Absolute monarchie leidt licht tot despotisme, maar is sterk door eenheid van leiding. Aristocratie geeft doorgaans aanleiding tot oligarchie en onderdrukking der volksklassen.

Democratie waarborgt wel de vrijheid des volks, maar veroorzaakt gemakkelijk partijtwisten en omwentelingen. Een democratische inslag in een krachtig centraal gezag schijnt de beste vorm.

Dit behoeft niet de parlementaire monarchie te zijn, omdat men er niet ten onrechte weinig verantwoordelijkheid in ziet (de koning regeert maar bestuurt niet; „the king can do no wrong”; de wisselende ministeries in Frankrijk).

Wel mag men zeggen, dat deze vorm in landen met ontwikkeld politiek gevoel en nuchtere rustigheid totnogtoe voldaan heeft, ofschoon de practijk van heden aanstuurt op een andere wijze van medezeggenschap des volks dan door een zich met alles bemoeiend parlement; wijze zelfbeperking zal deszelfs behoud zijn.

In zich af te keuren is deze vorm niet, zooals geen enkele vorm dat in zich is.
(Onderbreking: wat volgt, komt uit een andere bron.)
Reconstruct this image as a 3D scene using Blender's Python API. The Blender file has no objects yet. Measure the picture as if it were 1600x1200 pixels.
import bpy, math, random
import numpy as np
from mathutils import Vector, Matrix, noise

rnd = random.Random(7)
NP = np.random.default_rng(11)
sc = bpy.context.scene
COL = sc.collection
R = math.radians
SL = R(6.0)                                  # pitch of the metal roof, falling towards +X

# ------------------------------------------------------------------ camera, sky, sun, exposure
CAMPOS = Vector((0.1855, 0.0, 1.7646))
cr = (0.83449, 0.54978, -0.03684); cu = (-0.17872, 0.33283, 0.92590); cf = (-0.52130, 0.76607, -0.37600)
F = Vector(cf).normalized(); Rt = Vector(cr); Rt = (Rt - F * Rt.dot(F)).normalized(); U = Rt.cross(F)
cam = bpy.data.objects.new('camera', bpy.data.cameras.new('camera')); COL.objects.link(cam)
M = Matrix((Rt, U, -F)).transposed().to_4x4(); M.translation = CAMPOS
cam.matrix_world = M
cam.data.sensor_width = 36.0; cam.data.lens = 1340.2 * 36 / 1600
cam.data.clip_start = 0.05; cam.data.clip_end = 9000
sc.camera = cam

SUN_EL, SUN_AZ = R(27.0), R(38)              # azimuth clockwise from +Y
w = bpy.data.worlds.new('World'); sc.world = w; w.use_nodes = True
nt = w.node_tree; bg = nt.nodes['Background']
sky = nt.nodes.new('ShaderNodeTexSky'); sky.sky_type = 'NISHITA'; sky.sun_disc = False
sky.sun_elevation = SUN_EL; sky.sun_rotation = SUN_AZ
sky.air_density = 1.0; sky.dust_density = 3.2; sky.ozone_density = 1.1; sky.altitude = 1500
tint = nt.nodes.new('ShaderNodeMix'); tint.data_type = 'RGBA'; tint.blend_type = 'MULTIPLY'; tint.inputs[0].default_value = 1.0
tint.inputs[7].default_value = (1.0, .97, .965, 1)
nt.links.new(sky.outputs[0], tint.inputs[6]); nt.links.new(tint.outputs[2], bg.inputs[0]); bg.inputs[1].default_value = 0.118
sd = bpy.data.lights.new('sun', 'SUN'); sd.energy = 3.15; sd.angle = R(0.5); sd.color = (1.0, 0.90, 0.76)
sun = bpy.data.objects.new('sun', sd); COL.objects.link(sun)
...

Dit is de uitdrukkelijke leer van Leo XIII.

St. Thomas leert, dat die vorm de beste is, waar allen eenigermate deel erin hebben: een monarch aan het hoofd, met door en uit de onderdanen te kiezen ondergeschikte gezagsbekleeders.

Hij wijst hierbij op den r. der Joden, door God zelf gegeven. De aanvallen op het parlementaire stelsel gaan uit van fascisme, nationaalsocialisme, en het universalisme van Spann.

Ook de dictatuur van het proletariaat en de Volksfrontbeweging zijn het parlement ongunstig gezind. In Italië en Portugal wil men de corporaties aan de regeering laten deelnemen, desnoods door invoering eener corporatieve Kamer naast een politieke.

Keulemans.Lit.: encyclieken Libertas, Diuturnum, Immortale Dei, Graves de Communi re; Tischleder, Die Staatslehre Leos XIII (1927); Spann, Der Wahre Staat (31931).